You will want to check out these. https://mccowntech.wptstaging.space/product-category/surge-protectors/rack-m... They are made to fit into the 1U APC Chassis PRM24. We rely on them heavily in the WISP Market. I've had equipment on a tower that was physically destroyed by lightening, and the Router Port on the other side of these arrestors was just fine. On 8/13/2019 1:51 PM, Rob Pickering wrote:
On Tue, 13 Aug 2019 at 19:23, Javier J <javier@advancedmachines.us <mailto:javier@advancedmachines.us>> wrote:
I'm working with a client site that has been hit twice, very close by lightening.
I did lots of electrical work/upgrades/grounding but now I want to focus on protecting Ethernet connections between core switching/other devices that can't be migrated to fiber optic.

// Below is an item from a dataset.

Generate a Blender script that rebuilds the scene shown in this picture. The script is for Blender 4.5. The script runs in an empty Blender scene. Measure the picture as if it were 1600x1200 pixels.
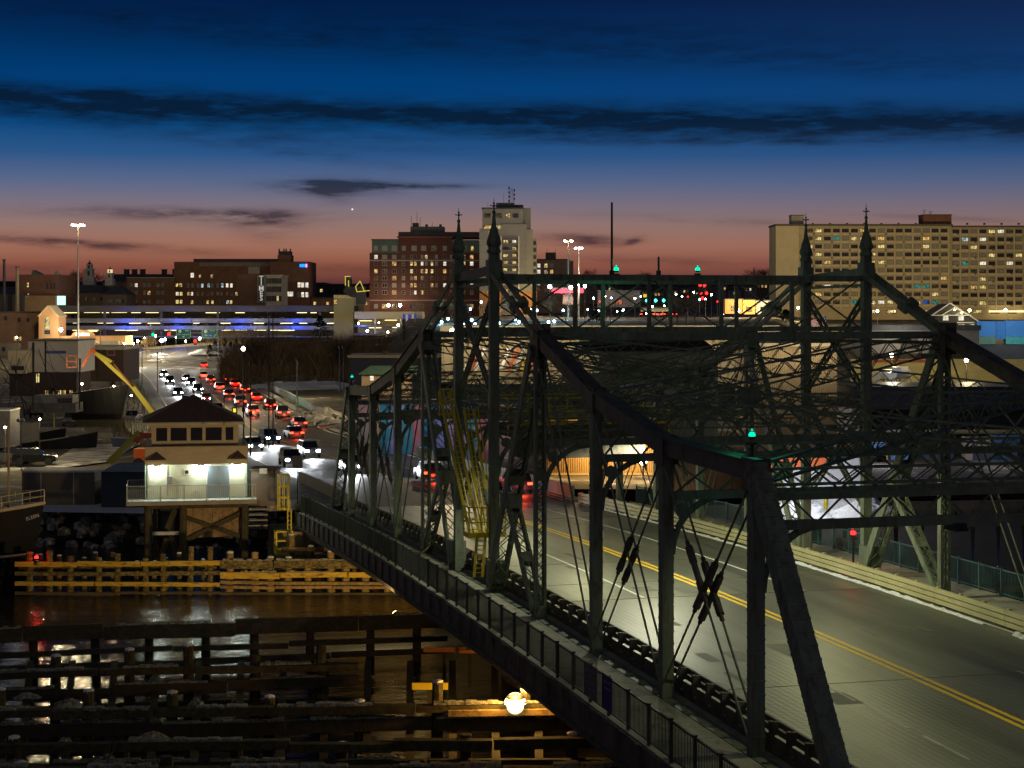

I was looking for surge protection devices for Ethernet but have never shopped for anything like this before. Was wondering if anyone has deployed a solution? They don't have a large presence on site (I have been moving all of their core stuff to AWS) but they still have core networking / connectivity and PoE cameras / APs around the property. Since migrating their onsite servers/infra to the cloud, now their connectivity is even more important.
The correct answer is use fiber.
If you really, really can't then APC make a single port transient arrestor p/n PNET1GB.
I've used these in the past for a PoE phone in a wooden gatehouse hut right on the 100M max length with no power for active kit and they seem to work fine. I'm using one at the moment for a PoE access point in my garden shed. Not sure I would bring an inter building link in copper onto an expensive core switch though.
Don't know of anything in higher density than "one port".